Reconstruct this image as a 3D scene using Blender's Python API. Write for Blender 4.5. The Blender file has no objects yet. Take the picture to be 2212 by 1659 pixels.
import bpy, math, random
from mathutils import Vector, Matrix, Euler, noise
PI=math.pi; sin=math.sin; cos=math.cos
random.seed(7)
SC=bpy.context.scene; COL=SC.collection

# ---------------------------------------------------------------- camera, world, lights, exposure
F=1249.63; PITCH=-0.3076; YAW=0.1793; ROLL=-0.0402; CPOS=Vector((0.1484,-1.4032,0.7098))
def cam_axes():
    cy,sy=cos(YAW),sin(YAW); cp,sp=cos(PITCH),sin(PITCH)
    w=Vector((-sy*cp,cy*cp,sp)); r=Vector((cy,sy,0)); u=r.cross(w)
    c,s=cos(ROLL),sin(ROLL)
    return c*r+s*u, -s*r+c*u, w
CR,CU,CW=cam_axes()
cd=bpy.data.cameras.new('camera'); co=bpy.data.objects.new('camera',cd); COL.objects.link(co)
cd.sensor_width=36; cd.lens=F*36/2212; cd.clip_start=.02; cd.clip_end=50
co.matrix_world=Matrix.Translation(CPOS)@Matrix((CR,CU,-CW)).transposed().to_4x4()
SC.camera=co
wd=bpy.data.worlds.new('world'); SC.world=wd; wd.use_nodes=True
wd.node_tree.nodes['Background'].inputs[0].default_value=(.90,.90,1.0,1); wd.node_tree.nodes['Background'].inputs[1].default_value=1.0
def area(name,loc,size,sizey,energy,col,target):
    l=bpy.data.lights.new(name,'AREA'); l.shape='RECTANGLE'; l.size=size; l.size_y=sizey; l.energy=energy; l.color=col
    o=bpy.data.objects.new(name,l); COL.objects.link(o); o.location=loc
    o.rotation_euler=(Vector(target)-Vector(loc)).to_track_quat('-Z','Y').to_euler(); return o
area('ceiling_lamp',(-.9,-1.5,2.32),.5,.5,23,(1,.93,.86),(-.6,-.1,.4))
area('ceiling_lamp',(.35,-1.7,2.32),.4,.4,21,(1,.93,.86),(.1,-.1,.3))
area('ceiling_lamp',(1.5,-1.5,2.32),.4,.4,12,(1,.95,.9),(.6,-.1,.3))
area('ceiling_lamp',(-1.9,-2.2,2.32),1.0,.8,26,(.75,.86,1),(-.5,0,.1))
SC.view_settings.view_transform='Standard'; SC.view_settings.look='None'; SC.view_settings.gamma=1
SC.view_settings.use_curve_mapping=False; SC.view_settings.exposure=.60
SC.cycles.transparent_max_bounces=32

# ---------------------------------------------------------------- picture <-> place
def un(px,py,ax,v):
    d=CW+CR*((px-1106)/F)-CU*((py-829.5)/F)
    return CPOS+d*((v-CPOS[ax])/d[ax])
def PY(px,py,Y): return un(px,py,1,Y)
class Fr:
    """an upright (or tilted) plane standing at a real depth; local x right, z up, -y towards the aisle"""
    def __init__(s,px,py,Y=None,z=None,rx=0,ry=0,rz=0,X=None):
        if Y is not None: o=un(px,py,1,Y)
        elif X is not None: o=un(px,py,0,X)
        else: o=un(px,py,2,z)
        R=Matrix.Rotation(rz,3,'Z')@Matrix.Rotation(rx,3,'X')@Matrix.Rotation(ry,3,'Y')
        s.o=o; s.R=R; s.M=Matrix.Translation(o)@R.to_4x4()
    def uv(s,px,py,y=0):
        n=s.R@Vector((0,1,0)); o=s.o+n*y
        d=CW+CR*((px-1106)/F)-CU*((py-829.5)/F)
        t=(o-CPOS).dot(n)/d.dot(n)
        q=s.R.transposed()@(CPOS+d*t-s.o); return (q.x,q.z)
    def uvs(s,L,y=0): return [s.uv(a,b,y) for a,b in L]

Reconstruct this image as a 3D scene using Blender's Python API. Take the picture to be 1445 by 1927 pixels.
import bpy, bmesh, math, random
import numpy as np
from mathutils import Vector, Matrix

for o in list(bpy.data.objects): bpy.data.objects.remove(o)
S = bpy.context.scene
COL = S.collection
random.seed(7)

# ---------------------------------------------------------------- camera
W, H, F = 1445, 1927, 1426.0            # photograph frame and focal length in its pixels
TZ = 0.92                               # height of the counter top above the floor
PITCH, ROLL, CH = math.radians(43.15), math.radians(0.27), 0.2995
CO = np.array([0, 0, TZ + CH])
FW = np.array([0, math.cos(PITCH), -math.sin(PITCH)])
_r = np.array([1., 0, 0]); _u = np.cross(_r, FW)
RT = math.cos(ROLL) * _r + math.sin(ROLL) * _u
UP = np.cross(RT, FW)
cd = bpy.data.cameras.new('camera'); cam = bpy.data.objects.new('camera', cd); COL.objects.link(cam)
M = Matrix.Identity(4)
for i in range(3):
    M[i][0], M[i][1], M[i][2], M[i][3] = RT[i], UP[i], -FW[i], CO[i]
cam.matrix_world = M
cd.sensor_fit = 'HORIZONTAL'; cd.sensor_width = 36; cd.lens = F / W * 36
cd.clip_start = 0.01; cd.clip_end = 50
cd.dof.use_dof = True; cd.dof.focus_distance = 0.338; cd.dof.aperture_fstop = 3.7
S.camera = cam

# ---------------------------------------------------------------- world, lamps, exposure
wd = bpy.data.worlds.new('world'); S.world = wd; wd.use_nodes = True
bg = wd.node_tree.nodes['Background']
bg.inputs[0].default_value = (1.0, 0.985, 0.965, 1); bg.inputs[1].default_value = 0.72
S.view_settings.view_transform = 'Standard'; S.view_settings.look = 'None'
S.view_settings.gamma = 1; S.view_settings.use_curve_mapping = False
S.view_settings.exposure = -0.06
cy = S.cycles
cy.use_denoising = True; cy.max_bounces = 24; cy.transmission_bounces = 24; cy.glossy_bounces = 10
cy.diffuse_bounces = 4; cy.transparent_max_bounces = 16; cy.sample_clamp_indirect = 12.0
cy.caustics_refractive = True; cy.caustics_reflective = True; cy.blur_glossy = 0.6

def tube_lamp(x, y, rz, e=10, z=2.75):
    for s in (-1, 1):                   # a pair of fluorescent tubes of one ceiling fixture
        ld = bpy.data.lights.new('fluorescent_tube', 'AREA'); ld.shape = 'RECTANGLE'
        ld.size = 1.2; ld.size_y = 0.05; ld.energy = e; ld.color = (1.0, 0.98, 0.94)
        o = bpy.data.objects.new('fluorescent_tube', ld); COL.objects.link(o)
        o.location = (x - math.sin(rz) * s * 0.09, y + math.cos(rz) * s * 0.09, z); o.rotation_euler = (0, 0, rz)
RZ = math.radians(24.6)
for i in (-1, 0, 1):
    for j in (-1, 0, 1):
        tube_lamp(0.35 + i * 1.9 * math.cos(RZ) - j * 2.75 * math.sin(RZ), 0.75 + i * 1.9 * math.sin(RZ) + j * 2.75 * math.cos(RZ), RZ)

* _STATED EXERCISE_
Return the opening line of the data and every line after it through the line containing "SC.cycles.transparent_max_bounces=32", please, exactly as written and with nothing added.

* _FINISHED TASK_
Reconstruct this image as a 3D scene using Blender's Python API. Write for Blender 4.5. The Blender file has no objects yet. Take the picture to be 2212 by 1659 pixels.
import bpy, math, random
from mathutils import Vector, Matrix, Euler, noise
PI=math.pi; sin=math.sin; cos=math.cos
random.seed(7)
SC=bpy.context.scene; COL=SC.collection

# ---------------------------------------------------------------- camera, world, lights, exposure
F=1249.63; PITCH=-0.3076; YAW=0.1793; ROLL=-0.0402; CPOS=Vector((0.1484,-1.4032,0.7098))
def cam_axes():
    cy,sy=cos(YAW),sin(YAW); cp,sp=cos(PITCH),sin(PITCH)
    w=Vector((-sy*cp,cy*cp,sp)); r=Vector((cy,sy,0)); u=r.cross(w)
    c,s=cos(ROLL),sin(ROLL)
    return c*r+s*u, -s*r+c*u, w
CR,CU,CW=cam_axes()
cd=bpy.data.cameras.new('camera'); co=bpy.data.objects.new('camera',cd); COL.objects.link(co)
cd.sensor_width=36; cd.lens=F*36/2212; cd.clip_start=.02; cd.clip_end=50
co.matrix_world=Matrix.Translation(CPOS)@Matrix((CR,CU,-CW)).transposed().to_4x4()
SC.camera=co
wd=bpy.data.worlds.new('world'); SC.world=wd; wd.use_nodes=True
wd.node_tree.nodes['Background'].inputs[0].default_value=(.90,.90,1.0,1); wd.node_tree.nodes['Background'].inputs[1].default_value=1.0
def area(name,loc,size,sizey,energy,col,target):
    l=bpy.data.lights.new(name,'AREA'); l.shape='RECTANGLE'; l.size=size; l.size_y=sizey; l.energy=energy; l.color=col
    o=bpy.data.objects.new(name,l); COL.objects.link(o); o.location=loc
    o.rotation_euler=(Vector(target)-Vector(loc)).to_track_quat('-Z','Y').to_euler(); return o
area('ceiling_lamp',(-.9,-1.5,2.32),.5,.5,23,(1,.93,.86),(-.6,-.1,.4))
area('ceiling_lamp',(.35,-1.7,2.32),.4,.4,21,(1,.93,.86),(.1,-.1,.3))
area('ceiling_lamp',(1.5,-1.5,2.32),.4,.4,12,(1,.95,.9),(.6,-.1,.3))
area('ceiling_lamp',(-1.9,-2.2,2.32),1.0,.8,26,(.75,.86,1),(-.5,0,.1))
SC.view_settings.view_transform='Standard'; SC.view_settings.look='None'; SC.view_settings.gamma=1
SC.view_settings.use_curve_mapping=False; SC.view_settings.exposure=.60
SC.cycles.transparent_max_bounces=32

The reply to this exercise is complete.